La plateforme permet aussi d’apporter plus de précision via l’écrit et l’anonymat incitant les utilisateurs à donner des détails, chose plus délicate par oral en se confiant à un membre du personnel encadrant ou à un professeur par exemple. "Tout ça nous permet d'avoir des indicateurs assez précis et de pouvoir réfléchir sur d'autres leviers que l’on pourrait activer pour permettre une libération des paroles ", détaille Véronique Van De Bor.

Si déposer un signalement auprès de l’université peut s’avérer intimidant, Louise Delavier préconise cependant de ne pas garder cela pour soi. "Il faut en parler. A un proche, une amie. Sortir de la honte et de la peur en se confiant, c’est très important", affirme la jeune femme. Et si l’on n’a personne à qui se livrer ? "Notre tchat, c’est exactement l’endroit pour ça", estime-t-elle.

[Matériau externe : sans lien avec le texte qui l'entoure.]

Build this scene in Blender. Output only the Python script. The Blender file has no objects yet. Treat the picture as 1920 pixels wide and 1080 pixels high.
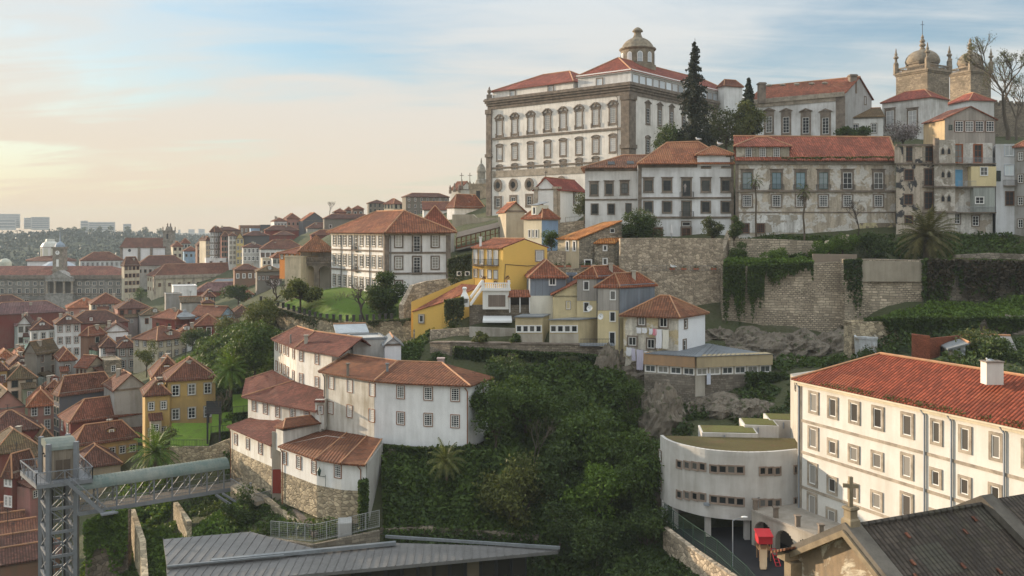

L’association prévoit, en partenariat avec le ministère, de développer sa propre plateforme à destination des étudiants, qui devrait être opérationnelle d’ici la fin d’année. De quoi proposer une alternative à celles et ceux qui n’osent pas encore, mais qui souhaitent être accompagnés et lutter, à leur niveau, contre ces violences.